Below is a block of records: output all of them exactly and leave out the pictures.

◆ **3D scene scripts**:
= = = = =
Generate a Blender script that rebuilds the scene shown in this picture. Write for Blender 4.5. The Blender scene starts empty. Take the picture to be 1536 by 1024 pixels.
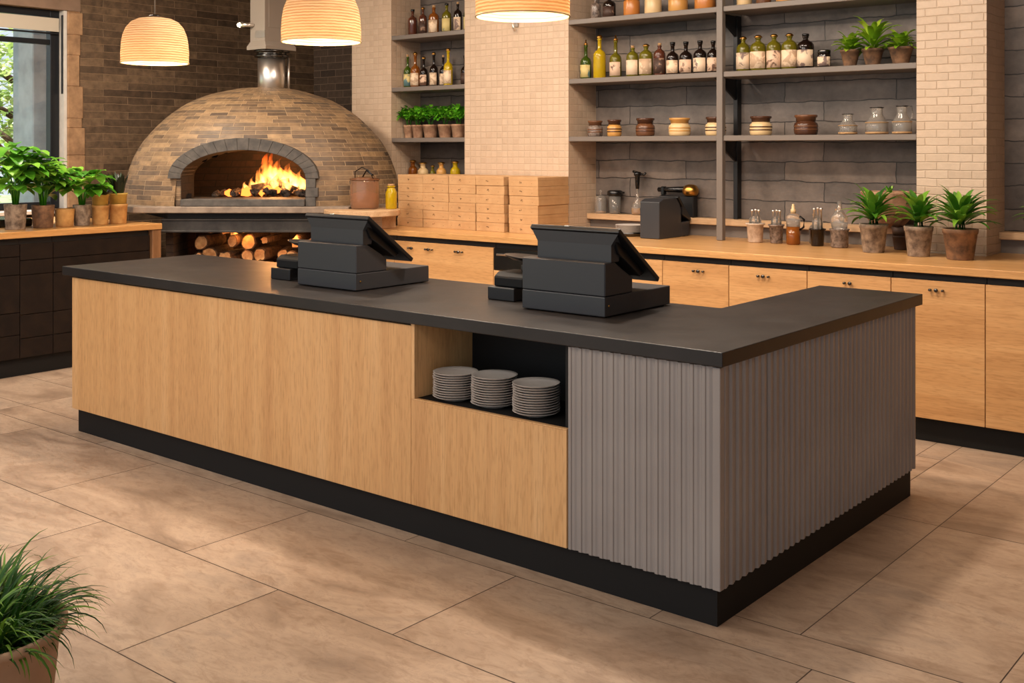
import bpy, bmesh, math, random
from mathutils import Vector, Matrix, noise
PI = math.pi
R = random.Random(7)
S = bpy.context.scene
C = S.collection
cos, sin, rad = math.cos, math.sin, math.radians

# ------------------------------------------------------------------ materials
def srgb(r, g, b):
    f = lambda c: (c/255/12.92) if c/255 <= .04045 else ((c/255+.055)/1.055)**2.4
    return (f(r), f(g), f(b), 1)

class NT:
    def __init__(s, name):
        s.m = bpy.data.materials.new(name); s.m.use_nodes = True
        s.t = s.m.node_tree; s.t.nodes.clear()
        s.out = s.t.nodes.new('ShaderNodeOutputMaterial')
    def n(s, typ, props=None, **ins):
        nd = s.t.nodes.new('ShaderNode'+typ)
        for k, v in (props or {}).items(): setattr(nd, k, v)
        for k, v in ins.items():
            k = k.replace('_', ' ')
            sock = nd.inputs[int(k[1:])] if (k[0] == 'i' and k[1:].isdigit()) else nd.inputs[k]
            s.put(sock, v)
        return nd
    def put(s, sock, v):
        if isinstance(v, bpy.types.NodeSocket): s.t.links.new(v, sock)
        elif isinstance(v, bpy.types.Node): s.t.links.new(v.outputs[0], sock)
        else: sock.default_value = v
    def ramp(s, fac, stops, interp='LINEAR'):
        nd = s.t.nodes.new('ShaderNodeValToRGB'); nd.color_ramp.interpolation = interp
        e = nd.color_ramp.elements
        while len(e) < len(stops): e.new(.5)
        for i, (p, c) in enumerate(stops): e[i].position = p; e[i].color = c
        s.put(nd.inputs[0], fac); return nd.outputs[0]
    def mix(s, fac, a, b, mode='MIX'):
        nd = s.t.nodes.new('ShaderNodeMix'); nd.data_type = 'RGBA'; nd.blend_type = mode
        s.put(nd.inputs[0], fac); s.put(nd.inputs[6], a); s.put(nd.inputs[7], b); return nd.outputs[2]
    def math(s, op, a, b=0.0, clamp=False):
        nd = s.t.nodes.new('ShaderNodeMath'); nd.operation = op; nd.use_clamp = clamp
        s.put(nd.inputs[0], a); s.put(nd.inputs[1], b); return nd.outputs[0]
    def coord(s, kind='Object', scale=(1, 1, 1), rnd=False):
        tc = s.t.nodes.new('ShaderNodeTexCoord'); v = tc.outputs[kind]
        if rnd:
            oi = s.t.nodes.new('ShaderNodeObjectInfo')
            a = s.t.nodes.new('ShaderNodeVectorMath'); a.operation = 'ADD'
            sc = s.math('MULTIPLY', oi.outputs['Random'], 37.0)
            s.t.links.new(v, a.inputs[0]); s.t.links.new(sc, a.inputs[1]); v = a.outputs[0]
        mp = s.t.nodes.new('ShaderNodeMapping'); mp.inputs['Scale'].default_value = scale
        s.t.links.new(v, mp.inputs[0]); return mp.outputs[0]
    def noise(s, vec, scale, detail=4, rough=.5, dist=0):
        return s.n('TexNoise', None, Vector=vec, Scale=scale, Detail=detail, Roughness=rough, Distortion=dist).outputs[0]
    def bump(s, h, strength=.3, dist=.01, normal=None):
        b = s.n('Bump', None, Height=h, Strength=strength, Distance=dist)
        if normal is not None: s.t.links.new(normal, b.inputs['Normal'])
        return b.outputs[0]
    def bsdf(s, **k):
        b = s.n('BsdfPrincipled', None, **k)
        s.t.links.new(b.outputs[0], s.out.inputs[0]); return s.m

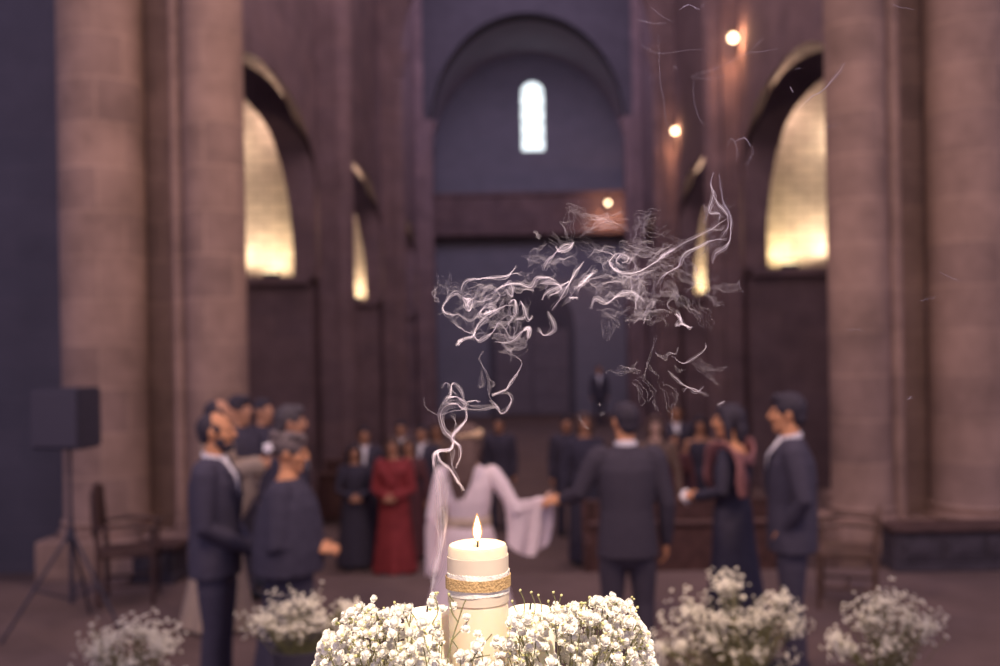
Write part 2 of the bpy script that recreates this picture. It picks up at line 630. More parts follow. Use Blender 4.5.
= = = = =
◆ **Solved exercise**:
Generate a Blender script that rebuilds the scene shown in this picture. Write for Blender 4.5. The Blender scene starts empty. Take the picture to be 1536 by 1024 pixels.
import bpy, bmesh, math, random
from mathutils import Vector, Matrix, noise
PI = math.pi
R = random.Random(7)
S = bpy.context.scene
C = S.collection
cos, sin, rad = math.cos, math.sin, math.radians

# ------------------------------------------------------------------ materials
def srgb(r, g, b):
    f = lambda c: (c/255/12.92) if c/255 <= .04045 else ((c/255+.055)/1.055)**2.4
    return (f(r), f(g), f(b), 1)

class NT:
    def __init__(s, name):
        s.m = bpy.data.materials.new(name); s.m.use_nodes = True
        s.t = s.m.node_tree; s.t.nodes.clear()
        s.out = s.t.nodes.new('ShaderNodeOutputMaterial')
    def n(s, typ, props=None, **ins):
        nd = s.t.nodes.new('ShaderNode'+typ)
        for k, v in (props or {}).items(): setattr(nd, k, v)
        for k, v in ins.items():
            k = k.replace('_', ' ')
            sock = nd.inputs[int(k[1:])] if (k[0] == 'i' and k[1:].isdigit()) else nd.inputs[k]
            s.put(sock, v)
        return nd
    def put(s, sock, v):
        if isinstance(v, bpy.types.NodeSocket): s.t.links.new(v, sock)
        elif isinstance(v, bpy.types.Node): s.t.links.new(v.outputs[0], sock)
        else: sock.default_value = v
    def ramp(s, fac, stops, interp='LINEAR'):
        nd = s.t.nodes.new('ShaderNodeValToRGB'); nd.color_ramp.interpolation = interp
        e = nd.color_ramp.elements
        while len(e) < len(stops): e.new(.5)
        for i, (p, c) in enumerate(stops): e[i].position = p; e[i].color = c
        s.put(nd.inputs[0], fac); return nd.outputs[0]
    def mix(s, fac, a, b, mode='MIX'):
        nd = s.t.nodes.new('ShaderNodeMix'); nd.data_type = 'RGBA'; nd.blend_type = mode
        s.put(nd.inputs[0], fac); s.put(nd.inputs[6], a); s.put(nd.inputs[7], b); return nd.outputs[2]
    def math(s, op, a, b=0.0, clamp=False):
        nd = s.t.nodes.new('ShaderNodeMath'); nd.operation = op; nd.use_clamp = clamp
        s.put(nd.inputs[0], a); s.put(nd.inputs[1], b); return nd.outputs[0]
    def coord(s, kind='Object', scale=(1, 1, 1), rnd=False):
        tc = s.t.nodes.new('ShaderNodeTexCoord'); v = tc.outputs[kind]
        if rnd:
            oi = s.t.nodes.new('ShaderNodeObjectInfo')
            a = s.t.nodes.new('ShaderNodeVectorMath'); a.operation = 'ADD'
            sc = s.math('MULTIPLY', oi.outputs['Random'], 37.0)
            s.t.links.new(v, a.inputs[0]); s.t.links.new(sc, a.inputs[1]); v = a.outputs[0]
        mp = s.t.nodes.new('ShaderNodeMapping'); mp.inputs['Scale'].default_value = scale
        s.t.links.new(v, mp.inputs[0]); return mp.outputs[0]
    def noise(s, vec, scale, detail=4, rough=.5, dist=0):
        return s.n('TexNoise', None, Vector=vec, Scale=scale, Detail=detail, Roughness=rough, Distortion=dist).outputs[0]
    def bump(s, h, strength=.3, dist=.01, normal=None):
        b = s.n('Bump', None, Height=h, Strength=strength, Distance=dist)
        if normal is not None: s.t.links.new(normal, b.inputs['Normal'])
        return b.outputs[0]
    def bsdf(s, **k):
        b = s.n('BsdfPrincipled', None, **k)
        s.t.links.new(b.outputs[0], s.out.inputs[0]); return s.m

Write part 2 of the bpy script that recreates this picture. It picks up at line 630. More parts follow. Use Blender 4.5.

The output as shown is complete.